Can you give me an example of what that would look like?
Yeah, I have a chapter on how, up until the late 70s in the United States, people never talked about the Holocaust. It was absent from history books. There was only one Holocaust museum in the entire country until the 1980s. Holocaust survivors didn’t talk about their experiences. It wasn’t that people were in denial about the Holocaust; they didn’t know how to talk about it. There wasn’t a shared set of understandings that gave people permission to talk about something on that extraordinary moral level. There wasn’t a story that gave people the language and the vocabulary.

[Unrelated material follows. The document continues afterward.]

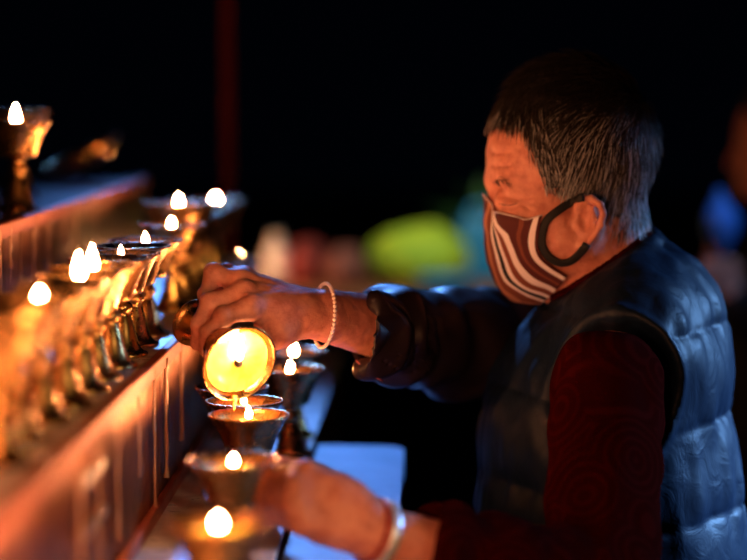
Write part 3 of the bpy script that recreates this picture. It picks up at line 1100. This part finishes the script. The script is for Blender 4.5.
def on_table(px, d):
    p = W(px, 290, d)
    return (p[0], d, 1.10)
bt = thing('bottle', 'white blurred bottle standing at the left end of the far wooden table', 'bottle', on_table(276, 4.08))
bm_ = lathe(mm([(0, 0), (20, 0), (23, 3), (23, 62), (20, 76), (11, 86), (10, 94), (0, 94)]), 32)
o = obj('bottle_body', *bm_, M['whiteplastic'], bt)
o = obj('cap', *lathe(mm([(0, 92), (12, 92), (12, 106), (10.5, 108), (0, 108)]), 24), M['whiteplastic'], bt)

cd = thing('candle', 'short lit white candle on the far table, left of the white bottle', 'candle', on_table(234, 3.98))
obj('wax_body', *lathe(mm([(0, 0), (16, 0), (16.5, 2), (16, 44), (14, 46), (10, 43), (0, 42)]), 28), M['whiteplastic'], cd)
obj('wick', *tube([(0, 0, 0.041), (0.0005, 0, 0.047), (0.001, 0, 0.052)], 0.0012, 6), M['wick'], cd)
obj('flame', *flame_mesh(0.020, 0.0075, 0.047), M['flame'], cd)
def bundle(name, label, px, d, rx, ry, rz, m, seed):
    c = np.array(on_table(px, d)) + np.array((0, 0, rz * 0.8))
    pr = [Ell(c, rx, ry, rz), Ell(c + np.array((rx * 0.35, 0, rz * 0.25)), rx * 0.5, ry * 0.6, rz * 0.7, k=0.03), Half((0, 0, 1.1005), (0, 0, -1), k=0.006)]
    o = solid(name, pr, 0.006, m, None, lambda v: np.where(v[:, 2] > 1.108, 0.006 * vnoise(v, 24, seed), 0))
    return tag(o, label, 'bundle')
bundle('cloth_bundle', 'dark red cloth bundle beside the white bottle on the far table', 304, 4.1, 0.045, 0.05, 0.048, M['redcloth'], 3)
bundle('cloth_bundle', 'dusty rose cloth bundle between the red and the lime green bundles', 345, 4.08, 0.042, 0.05, 0.042, M['rosecloth'], 5)
bundle('cloth_bundle', 'big lime green cloth bundle, dome shaped, on the far table', 418, 4.12, 0.108, 0.09, 0.066, M['lime'], 9)
bs = thing('basin', 'small cyan plastic basin at the foot of the lime green bundle', 'basin', on_table(446, 3.96))
obj('basin_body', *lathe(mm([(0, 0), (44, 0), (52, 24), (56, 30), (58, 30), (58, 28), (54, 23), (46, -0), (0, 2)][:6] + [(54, 27), (49, 22), (42, 3), (0, 3)]), 40), M['cyan'], bs)
obj('rim', *tube([(0.057 * math.cos(a), 0.057 * math.sin(a), 0.030) for a in np.linspace(0, 2 * PI, 40, endpoint=False)], 0.0025, 8, closed=True), M['cyan'], bs)
jg = thing('jerrycan', 'bright blue plastic canister just left of the masked face, far behind', 'canister', on_table(484, 4.22))
bm_obj('canister_body', box_bm(-0.052, 0.052, -0.035, 0.035, 0, 0.135, 0.014, 4), M['cyan'], jg, True)
obj('handle', *tube(smooth_path([(-0.03, 0, 0.133), (-0.028, 0, 0.152), (0, 0, 0.158), (0.02, 0, 0.152), (0.022, 0, 0.133)], 14), 0.006, 8), M['cyan'], jg)
obj('cap', *lathe(mm([(0, 130), (13, 130), (13, 150), (0, 150)]), 20), M['bluecloth'], jg).location = (0.036, 0, 0)
pl = thing('potted_plant', 'dark green potted plant behind the blue canister, half hidden by the face', 'plant', on_table(482, 4.42))
obj('pot', *lathe(mm([(0, 0), (36, 0), (46, 70), (50, 72), (50, 82), (44, 82), (42, 74), (0, 74)]), 32), M['terracotta'], pl)
for i in range(26):
    a, el = rng.uniform(0, 6.28), rng.uniform(0.5, 1.4)
    L = rng.uniform(0.10, 0.20)
    d0 = np.array((math.cos(a) * math.cos(el), math.sin(a) * math.cos(el), math.sin(el)))
    sd = np.cross(d0, (0, 0, 1)); sd /= np.linalg.norm(sd)
    V, Fc = [], []
    for j in range(7):
        t = j / 6
        c = np.array((0, 0, 0.07)) + d0 * L * t + np.array((0, 0, -0.05)) * t * t
        w = 0.016 * math.sin(PI * min(t * 0.96 + 0.03, 1)) + 0.001
        V += [c - sd * w, c + np.cross(sd, d0) * -0.004, c + sd * w]
    for j in range(6):
        for k in (0, 1):
            Fc.append((3 * j + k, 3 * j + k + 1, 3 * j + 4 + k, 3 * j + 3 + k))
    lf = obj('leaf', V, Fc, M['leaf'], pl)
    lf.modifiers.new('thick', 'SOLIDIFY').thickness = 0.0012

# bystander cut by the right edge of the frame
by = thing('person', 'dark clothed bystander at the far right edge, holding a blue pouch', 'person', (0.68, 3.6, 0))
BY = 3.6
def bp_(o):
    o.parent = by
    o.matrix_parent_inverse = Matrix.Translation((-0.68, -BY, 0))
    return o
def wb_(px, py, dy=0.0):
    return W(px, py, BY + dy)
hb = [Ell(wb_(790, 132), 0.092, 0.075, 0.10), Ell(wb_(770, 152), 0.052, 0.058, 0.068, k=0.03), Ell(wb_(765, 180), 0.040, 0.040, 0.035, k=0.03),
      Cap(wb_(740, 150), wb_(733, 163), 0.008, 0.012, k=0.012), Ell(wb_(742, 176), 0.012, 0.024, 0.010, k=0.012), Ell(wb_(748, 190), 0.018, 0.022, 0.016, k=0.02),
      Sph(wb_(746, 150, -0.034), 0.012, k=0.012, op='s'), Sph(wb_(751, 152, -0.032), 0.012, k=0.006), Ell(wb_(794, 160, -0.078), 0.018, 0.009, 0.03, k=0.008),
      Cap(wb_(795, 180), wb_(805, 240), 0.056, 0.06, k=0.03), Cap(wb_(805, 240), wb_(800, 480), 0.08, 0.10, k=0.04),
      Cap(wb_(800, 265, -0.15), wb_(812, 400, -0.22), 0.045, 0.038, k=0.02), Cap(wb_(812, 400, -0.22), wb_(733, 296, -0.20), 0.038, 0.026, k=0.02),
      Cap(wb_(805, 260), wb_(800, 265, -0.15), 0.06, 0.05, k=0.03),
      Ell(wb_(724, 276, -0.20), 0.026, 0.016, 0.034, (0, 0.5, 0), k=0.014)]
for k_, (x, y) in enumerate(((708, 262), (706, 267), (707, 273), (710, 279))):
    hb += finger([wb_(718, 263 + 5 * k_, -0.205), wb_(x, y - 2, -0.22), wb_(x + 2, y + 2, -0.235), wb_(x + 9, y + 3, -0.238)], (0.009, 0.0085, 0.008, 0.007))
hb += finger([wb_(724, 268, -0.21), wb_(718, 256, -0.225), wb_(714, 248, -0.23), wb_(712, 243, -0.232)], (0.011, 0.0095, 0.009, 0.0075))
bp_(solid('body', hb, 0.004, M['skin']))
bp_(solid('hair', [Ell(wb_(794, 126), 0.098, 0.080, 0.106), Half(wb_(752, 128), np.array((-0.8, 0, -0.5)), k=0.01), Half(wb_(790, 165), (-0.2, 0, -1), k=0.01)], 0.005, M['scalp']))
ct = [Ell(wb_(805, 330), 0.14, 0.21, 0.22), Ell(wb_(805, 470), 0.15, 0.20, 0.26, k=0.05), Cap(wb_(803, 262, -0.15), wb_(814, 402, -0.22), 0.066, 0.058, k=0.03),
      Cap(wb_(814, 402, -0.22), wb_(742, 308, -0.20), 0.056, 0.042, k=0.03), Cap(wb_(803, 262, 0.15), wb_(820, 440, 0.22), 0.066, 0.055, k=0.03),
      Half(wb_(800, 218), (-0.1, 0, 1), k=0.01)]
bp_(solid('coat', ct, 0.007, M['darkcoat'], None, lambda v: 0.004 * vnoise(v, 26, 2)))
hp = wb_(805, 560)
tr = [Ell(hp, 0.12, 0.17, 0.14)]
for s in (-1, 1):
    tr.append(Cap(hp + np.array((0, s * 0.09, 0)), (hp[0], BY + s * 0.1, 0.08), 0.085, 0.055, k=0.03))
    c = np.array((hp[0] - 0.03, BY + s * 0.10, 0))
    bp_(solid('shoe', [Ell(c + np.array((-0.05, 0, 0.035)), 0.10, 0.046, 0.042), Ell(c + np.array((0.05, 0, 0.045)), 0.055, 0.042, 0.055, k=0.03), Half((0, 0, 0.002), (0, 0, -1))], 0.007, M['shoe']))
tr.append(Half((0, 0, 0.05), (0, 0, -1)))
bp_(solid('trousers', tr, 0.012, M['trousers']))
pc = wb_(721, 220, -0.235)
po = solid('pouch', [Ell(pc + np.array((0, 0, -0.01)), 0.027, 0.022, 0.034), Cap(pc, pc + np.array((-0.004, 0, 0.045)), 0.020, 0.008, k=0.02), Cap(pc, pc + np.array((0.004, 0, -0.05)), 0.02, 0.009, k=0.02)], 0.004, M['bluecloth'], None, lambda v: 0.002 * vnoise(v, 60, 2))
tag(po, 'blue cloth pouch held up by the bystander at the far right', 'pouch')

# ------------------------------------------------------------------ light
def light(name, kind, loc, energy, color, target=None, size=0.2, **kw):
    l = bpy.data.lights.new(name, kind)
    l.energy = energy
    l.color = color
    if kind == 'AREA':
        l.size = size
    elif kind in ('POINT', 'SPOT'):
        l.shadow_soft_size = size
    for k, v in kw.items():
        setattr(l, k, v)
    o = bpy.data.objects.new(name, l)
    COL.objects.link(o)
    o.location = loc
    if target is not None:
        o.rotation_euler = (Vector(target) - Vector(loc)).to_track_quat('-Z', 'Y').to_euler()
    return o
light('street_light', 'SPOT', (2.5, 2.75, 1.95), 1600, (0.20, 0.46, 0.95), (0.36, 2.12, 1.08), 0.22, spot_size=0.20, spot_blend=0.7)
light('warm_fill_light', 'SPOT', (-0.05, 1.3, 1.72), 55, (1.0, 0.55, 0.2), (-0.32, 2.64, 1.29), 0.05, spot_size=0.24, spot_blend=0.5)  # added warm fill that brightens the far lamps; no lantern hangs here
light('warm_fill_light', 'SPOT', (1.25, 0.35, 1.62), 27, (1.0, 0.72, 0.36), (-0.27, 1.80, 1.22), 0.06, spot_size=0.24, spot_blend=0.5)  # added warm fill for highlights on the lamp stems, not a lantern
light('pouch_fill_light', 'SPOT', (1.0, 2.5, 2.4), 50, (0.25, 0.5, 1.0), tuple(pc), 0.05, spot_size=0.14, spot_blend=0.7)  # added blue fill to brighten the pouch; no known lamp
light('courtyard_light', 'SPOT', (-0.75, 5.6, 3.0), 560, (0.12, 0.34, 1.0), (-0.12, 2.1, 1.09), 0.15, spot_size=0.16, spot_blend=0.5)
light('table_fill_light', 'SPOT', (0.1, 3.3, 2.2), 34, (1.0, 0.86, 0.66), (0.02, 4.15, 1.1), 0.06, spot_size=0.75, spot_blend=0.7)  # added fill from above that lights the things on the far table

# the glow of the rest of the butter lamps, nearer than the frame shows
for p, e in (((-0.30, 1.18, 1.36), 0.8), ((-0.16, 1.20, 1.20), 1.5), ((-0.16, 1.02, 1.20), 1.8), ((-0.08, 0.80, 1.22), 6.8), ((-0.43, 1.42, 1.475), 1.6)):
    light('butter_lamp_glow', 'POINT', p, e, (1.0, 0.37, 0.15), None, 0.05)
w = bpy.data.worlds.new('night')
S.world = w
w.use_nodes = True
w.node_tree.nodes['Background'].inputs['Color'].default_value = (0.10, 0.25, 0.7, 1)
w.node_tree.nodes['Background'].inputs['Strength'].default_value = 0.0012

S.view_settings.view_transform = 'Standard'
S.view_settings.look = 'None'
S.view_settings.exposure = 0.3
S.view_settings.gamma = 1.0
S.view_settings.use_curve_mapping = False
S.cycles.use_denoising = True
S.cycles.sample_clamp_indirect = 4.0
S.cycles.max_bounces = 8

In the late 70s, there was a television series on NBC. Half the country watched it. It was called “The Holocaust,” and it was the turning point in people’s understanding of the event. It was more than just a story; it gave people direction about how to think, talk, and feel about this overwhelming historical event. That’s what I’m talking about when I say those stories, those over-stories, guide us. People should be interested in building stories that allow us to have conversations we couldn’t have before, talk about things we didn’t know how to talk about before.